Bir önceki akşam istifa ettiğim CHP genel başkan yardımcılığı görevimden neden ayrıldığımı fazla soru işareti bırakmadan yazmaya çalıştım.
Yazmak düşüncelerimin netleşmesini sağladı. Düşüncelerim netleştikçe öfke ve kızgınlıklarımı geride bıraktım. Yaşantımda bir sayfayı kapatmanın hüznünün yanında benim için ağır olan bir yükten de kurtulmanın huzuru ile basın bültenini bitirdim. Arkadaşlarım üzerinden geçtikten sonra basına yolladık.
Bir saat içinde haber kanallarında benim açıklamam okunuyordu.
Uçakta kulaklıklarımı taktım, bir sayfayı kapamanın hüznü ve ağır bir yükten kurtulmanın huzuru içinde Şebnem Ferah şarkısını dinleyerek İstanbul’a geri döndüm.
Sil baştan başlamak gerek bazen, hayatı sıfırlamak
Sil baştan sevmek gerek bazen, her şeyi unutmak
Bu hafta bu yazıyı CHP’de yaşanan “değişim” tartışmaları üzerine yazdım.
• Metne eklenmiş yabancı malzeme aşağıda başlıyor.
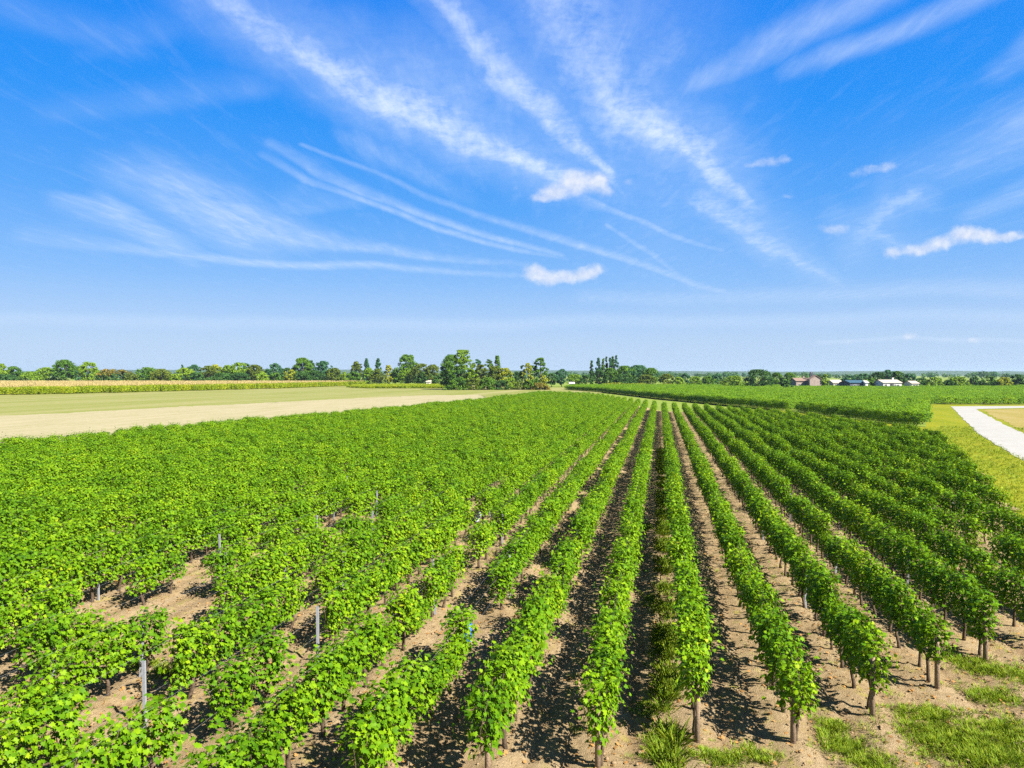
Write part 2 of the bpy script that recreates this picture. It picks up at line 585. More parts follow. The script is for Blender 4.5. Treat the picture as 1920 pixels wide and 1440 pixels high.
# soil between the vines: sandy, with darker moist clods, pebbles, dry weeds and orange fallen leaves
m, k, out = material('vineyard_soil')
x = obj_xyz(k)
n1 = k.noise(x, 0.7, 5.0, 0.6)
n2 = k.noise(x, 6.0, 6.0, 0.65)
n3 = k.noise(x, 45.0, 4.0, 0.7)
c = k.ramp(k.m('ADD', k.m('MULTIPLY', n1, 0.45), k.m('MULTIPLY', n2, 0.55)),
           [(0.28, (0.178, 0.121, 0.059)), (0.45, (0.274, 0.198, 0.108)), (0.60, (0.341, 0.257, 0.151)), (0.75, (0.395, 0.312, 0.195))])
c = k.mix(k.mapr(n3, 0.60, 0.72, 0.0, 0.6), c, (0.20, 0.13, 0.065))
n4 = k.noise(x, 2.2, 4.0, 0.6)
wd = k.m('MULTIPLY', k.mapr(n4, 0.57, 0.70, 0.0, 0.75), k.mapr(n3, 0.35, 0.55, 0.2, 1.0))
c = k.mix(wd, c, (0.30, 0.27, 0.055))
sx = k.n('ShaderNodeSeparateXYZ')
k.l.new(x, sx.inputs[0])
ph = k.m('MULTIPLY', k.m('ABSOLUTE', k.m('SUBTRACT', k.m('FRACT', k.m('ADD', k.m('DIVIDE', k.m('SUBTRACT', sx.outputs[0], X_ZERO), DX), 100.0)), 0.5)), DX)
wob = k.m('MULTIPLY', k.m('SUBTRACT', k.noise(x, 1.3, 3.0), 0.5), 0.25)
rut = k.mapr(k.m('ABSOLUTE', k.m('SUBTRACT', k.m('ADD', ph, wob), 0.30)), 0.02, 0.13, 1.0, 0.0, True)
inside = k.mapr(k.noise(x, 0.9, 2.0), 0.35, 0.6, 0.25, 1.0)
c = k.mix(k.m('MULTIPLY', k.m('MULTIPLY', rut, inside), 0.55), c, (0.20, 0.135, 0.075))
mid = k.m('MULTIPLY', k.mapr(ph, 0.0, 0.16, 1.0, 0.0, True), k.mapr(n4, 0.46, 0.62, 0.0, 0.55))
c = k.mix(mid, c, (0.24, 0.23, 0.05))
principled(k, out, c, 0.95, 0.05, k.m('ADD', k.m('MULTIPLY', n2, 0.6), k.m('MULTIPLY', n3, 0.4)), 1.0, 0.10)
M['soil'] = m


def field_material(name, stops, sc1=0.05, sc2=3.0, rot=0.0, stretch=1.0, mixf=0.5, bdist=0.05):
    m, k, out = material(name)
    x = obj_xyz(k)
    mp = k.n('ShaderNodeMapping')
    k.l.new(x, mp.inputs[0])
    mp.inputs['Rotation'].default_value = (0, 0, rot)
    mp.inputs['Scale'].default_value = (1.0, stretch, 1.0)
    a = k.noise(mp.outputs[0], sc1, 6.0, 0.6)
    b = k.noise(x, sc2, 5.0, 0.65)
    f = k.m('ADD', k.m('MULTIPLY', a, 1 - mixf), k.m('MULTIPLY', b, mixf))
    principled(k, out, k.ramp(f, stops), 0.95, 0.08, b, 0.7, bdist)
    return m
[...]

17 Nisan 2013 Çarşamba akşamı CHP genel merkezindeki odasında Genel Başkan Kemal Kılıçdaroğlu’nun benden istifa etmemi istemesinin üzerinden 10 koca yıl geçti. Benim sil baştan başlamam o gün düşündüğümden biraz daha uzun sürdü. Ama o gün “istifa”mı çok parlak geçmeyen siyasi tarihimin onur madalyası olarak gördüm.
Dünya çok değişti, Türkiye çok değişti.
CHP pek değişmedi, Kemal Bey de değişmedi.
Oysa dünyadaki değişimi, memleketin sorunlarını anlayan, çözüm üreten, gelişen, umut veren, kucaklayan, büyüyen, samimi bir ana muhalefet partisine çok ihtiyacımız var.
Kemal Bey, “Dünyada görmek istediğiniz değişimin kendisi siz olun” diyen Gandhi gibi başladığı siyasi yaşamına, partisinde yenilenmenin yolunu açarak noktayı koymalı.
Nazım’ın “En güzel deniz henüz gidilmemiş olandır” dizesi ile Syriza’nın genel başkanlığına veda eden Çipras’ın yaptığı gibi aday olmayacağını açıklayarak partiyi kurultaya götürmeli.
Kemal Bey’e en çok bu yakışacak.
Öte tarafta, değişime aday olanların işi hem kolay hem zor; her şeye sil baştan başlamalı, önceden öğretilen her şeyi sorgulamalı, yeniden bir beyaz sayfa açmalılar.